(CPJ/IFEX) – The following is a 10 May 2000 CPJ press release: New York, 10 May 2000 — A Serb journalist who was detained in a wave of arrests on 8 May may face charges of espionage, according to news reports and CPJ sources in Belgrade. Miroslav Filipovic, a correspondent for the independent Belgrade daily […]
(CPJ/IFEX) – The following is a 10 May 2000 CPJ press release:
New York, 10 May 2000 — A Serb journalist who was detained in a wave of arrests on 8 May may face charges of espionage, according to news reports and CPJ sources in Belgrade. Miroslav Filipovic, a correspondent for the independent Belgrade daily Danas, was one of at least eight journalists arrested in a crackdown on independent and opposition journalists.
Filipovic was arrested at around 5 p.m. local time on 8 May in the central Serbian town of Kraljevo. According to family members, plainclothes representatives of the Serbian State Security Service (RDB) spent three hours in the journalist’s apartment, questioning Filipovic and searching through his professional and personal documents. The officers took three floppy discs and the hard drive from his computer, and almost 100 pages of
documents. They also confiscated the journalist’s passport, address book, business cards, his diary, and other personal papers.

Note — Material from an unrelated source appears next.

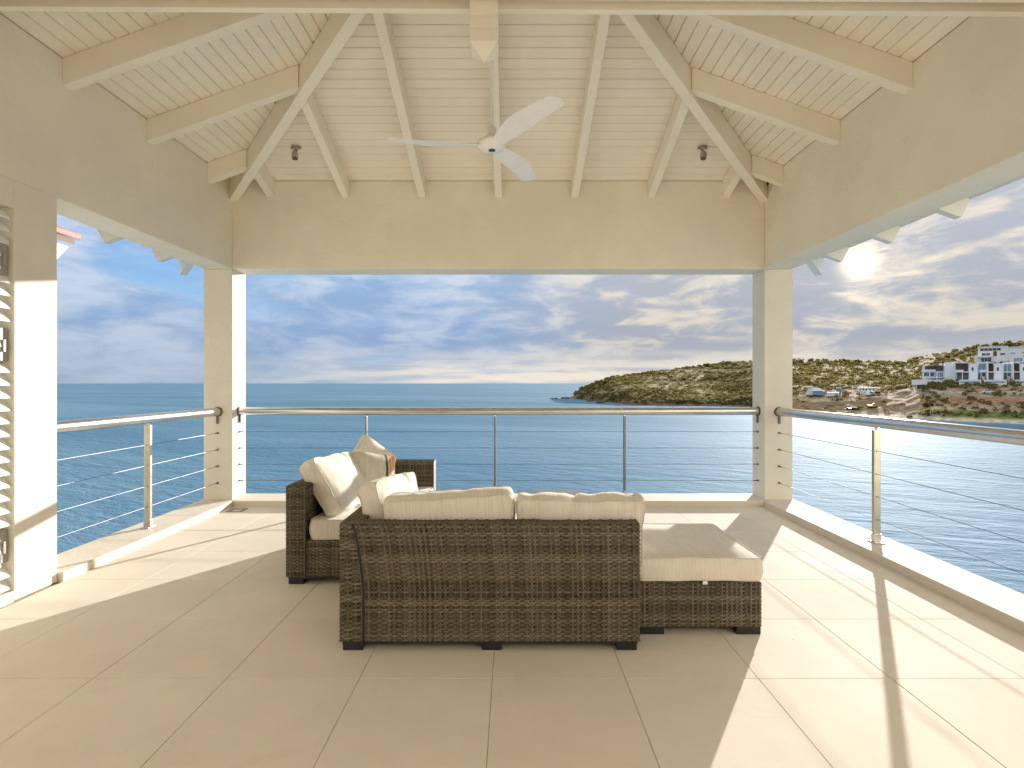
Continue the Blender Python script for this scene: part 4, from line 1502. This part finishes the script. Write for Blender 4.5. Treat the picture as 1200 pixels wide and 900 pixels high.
t, s = local(1018, 459.5, 'site_cabin', 'long white cabin with dark windows on the building site', 'cabin')
mb = MB(); mb.box(-11 * s, 11 * s, 0, 3, 0.3, 5.3 * s)
mb.build('wall', M['tent_white'], t)
mb = MB(); mb.box(-11.3 * s, 11.3 * s, -0.2, 3.2, 5.3 * s, 5.8 * s)
mb.build('roof', M['tent_white'], t)
for q in (-9, -6, -3, 0.5, 4):
    mb = MB(); mb.box(q * s, (q + 1.6) * s, -0.06, -0.01, 2.2 * s, 3.9 * s)
    mb.build('window', M['villa_glass'], t)
for q in (-10, 0, 9.4):
    mb = MB(); mb.box(q * s, (q + 0.8) * s, 0.3, 2.7, -0.8, 0.3)
    mb.build('support', M['rubber'], t)

def truck(x, y, label, cabm, bodym, L=5.5, Hh=2.4, rz=0.6):
    t, s = local(x, y, 'site_truck', label, 'truck')
    t.rotation_euler.z += rz
    mb = MB()
    mb.prism([(-L * 0.5, -1, 0.6), (-L * 0.12, -1, 0.6), (-L * 0.12, -1, Hh), (-L * 0.40, -1, Hh), (-L * 0.5, -1, Hh * 0.6)], [(-L * 0.5, 1, 0.6), (-L * 0.12, 1, 0.6), (-L * 0.12, 1, Hh), (-L * 0.40, 1, Hh), (-L * 0.5, 1, Hh * 0.6)])
    c = mb.build('cab', M[cabm], t, bevel=0.08)
    mb = MB(); mb.box(-L * 0.44, -L * 0.14, -1.02, 1.02, Hh * 0.62, Hh * 0.9)
    mb.build('window', M['villa_glass'], c)
    mb = MB()
    mb.prism([(-L * 0.08, -1.05, 0.9), (L * 0.5, -1.05, 0.9), (L * 0.54, -1.05, Hh * 0.95), (-L * 0.1, -1.05, Hh * 0.95)], [(-L * 0.08, 1.05, 0.9), (L * 0.5, 1.05, 0.9), (L * 0.54, 1.05, Hh * 0.95), (-L * 0.1, 1.05, Hh * 0.95)])
    mb.build('load_bed', M[bodym], t, bevel=0.05)
    mb = MB(); mb.box(-L * 0.45, L * 0.48, -0.5, 0.5, 0.5, 0.88)
    mb.build('chassis', M['rubber'], t)
    for wx in (-0.33, 0.18, 0.38):
        for wy in (-0.95, 0.95):
            mb = MB(); mb.tube([(wx * L, wy - 0.15, 0.45), (wx * L, wy + 0.15, 0.45)], 0.5, 14)
            mb.build('wheel', M['rubber'], t)
    return t
truck(1020, 464, 'grey tipper truck parked before the long white cabin', 'villa_white', 'site_grey', 6.0, 2.9, 1.1)

def excavator(x, y, label, k=1.0, rz=0.0, boom=True):
    t, s = local(x, y, 'excavator', label, 'excavator', 'yellow machines on the building site')
    t.rotation_euler.z += rz
    for wy in (-1.1, 1.1):
        mb = MB()
        pr = [(-1.9, 0.0), (1.9, 0.0), (2.2, 0.45), (1.9, 0.9), (-1.9, 0.9), (-2.2, 0.45)]
        mb.prism([(a * k, (wy - 0.3) * k, c * k) for a, c in pr], [(a * k, (wy + 0.3) * k, c * k) for a, c in pr])
        mb.build('track', M['rubber'], t)
    mb = MB(); mb.box(-2.1 * k, 1.3 * k, -1.25 * k, 1.25 * k, 1.0 * k, 2.1 * k)
    mb.build('body', M['yellow'], t, bevel=0.1)
    mb = MB(); mb.box(0.0, 1.3 * k, -1.2 * k, -0.1 * k, 2.1 * k, 3.1 * k)
    c = mb.build('cab', M['yellow'], t, bevel=0.08)
    mb = MB(); mb.box(0.12 * k, 1.32 * k, -1.22 * k, -0.08 * k, 2.35 * k, 2.95 * k)
    mb.build('window', M['villa_glass'], c)
    if boom:
        mb = MB()
        mb.tube([(1.0 * k, 0.35 * k, 1.7 * k), (2.6 * k, 0.35 * k, 3.6 * k), (4.2 * k, 0.35 * k, 3.3 * k)], 0.28 * k, 6)
        mb.build('boom', M['yellow'], t)
        mb = MB()
        mb.tube([(4.2 * k, 0.35 * k, 3.3 * k), (5.0 * k, 0.35 * k, 1.2 * k)], 0.2 * k, 6)
        mb.build('stick', M['yellow'], t)
        mb = MB()
        mb.prism([(4.7 * k, -0.2 * k, 1.2 * k), (5.3 * k, -0.2 * k, 1.2 * k), (5.1 * k, -0.2 * k, 0.3 * k), (4.5 * k, -0.2 * k, 0.5 * k)], [(4.7 * k, 0.9 * k, 1.2 * k), (5.3 * k, 0.9 * k, 1.2 * k), (5.1 * k, 0.9 * k, 0.3 * k), (4.5 * k, 0.9 * k, 0.5 * k)])
        mb.build('bucket', M['rubber'], t)
excavator(1028, 460.5, 'yellow excavator with its boom lowered beside the long white cabin', 0.8, 0.0)
excavator(1022, 478.5, 'small yellow tracked machine on the lower track near the beach', 0.85, 0.3, boom=False)

def car(x, y, label, mat, rz):
    t, s = local(x, y, 'parked_car', label, 'car')
    t.rotation_euler.z += rz
    mb = MB()
    pr = [(-2.1, 0.3), (2.1, 0.3), (2.15, 0.8), (1.3, 0.95), (0.7, 1.45), (-1.2, 1.5), (-1.9, 0.95), (-2.15, 0.9)]
    mb.prism([(a, -0.85, c) for a, c in pr], [(a, 0.85, c) for a, c in pr])
    bd = mb.build('body', M[mat], t, bevel=0.06)
    mb = MB(); mb.box(-1.25, 0.75, -0.87, 0.87, 1.0, 1.36)
    mb.build('window', M['villa_glass'], bd)
    for wx in (-1.35, 1.35):
        for wy in (-0.8, 0.8):
            mb = MB(); mb.tube([(wx, wy - 0.1, 0.32), (wx, wy + 0.1, 0.32)], 0.33, 12)
            mb.build('wheel', M['rubber'], t)
car(996, 481, 'dark car parked low on the site, left of another dark one', 'black', 0.2)
car(1002, 480.6, 'dark car parked low on the site, right of another dark one', 'rubber', -0.1)
car(1158, 460.5, 'white car on the road under the row of villas', 'tent_white', 0.05)
t, s = local(1053, 440.5, 'white_hut', 'tiny white hut alone on the slope left of the villas', 'hut')
mb = MB(); mb.box(-1.4 * s, 1.4 * s, 0, 2.2, -0.5, 2.4 * s)
mb.build('wall', M['tent_white'], t)
mb = MB(); mb.box(-1.6 * s, 1.6 * s, -0.15, 2.4, 2.4 * s, 2.7 * s)
mb.build('roof', M['site_grey'], t)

According to local news reports, the investigating judge at a hearing held yesterday at the Kraljevo Municipal Court ruled that Filipovic’s case be transferred to a military court in the southern town of Nis. In an article in the Belgrade daily Danas, Filipovic’s lawyer, Goran Draganic, was quoted as saying that authorities may bring charges against his client for “endangering the constitutional order and security of Yugoslavia.” Other news sources report that Filipovic could face charges of espionage and spreading lies.
Filipovic is a regular contributor to Agence France-Presse and the London-based Institute for War and Peace Reporting (IWPR). He is also associated with the Helsinki Committee for Human Rights in Serbia. In recent contributions to the IWPR, Filipovic reported on the Yugoslav security services, army and police, including accounts of repression and
atrocities by Serb soldiers against ethnic Albanians in Kosovo.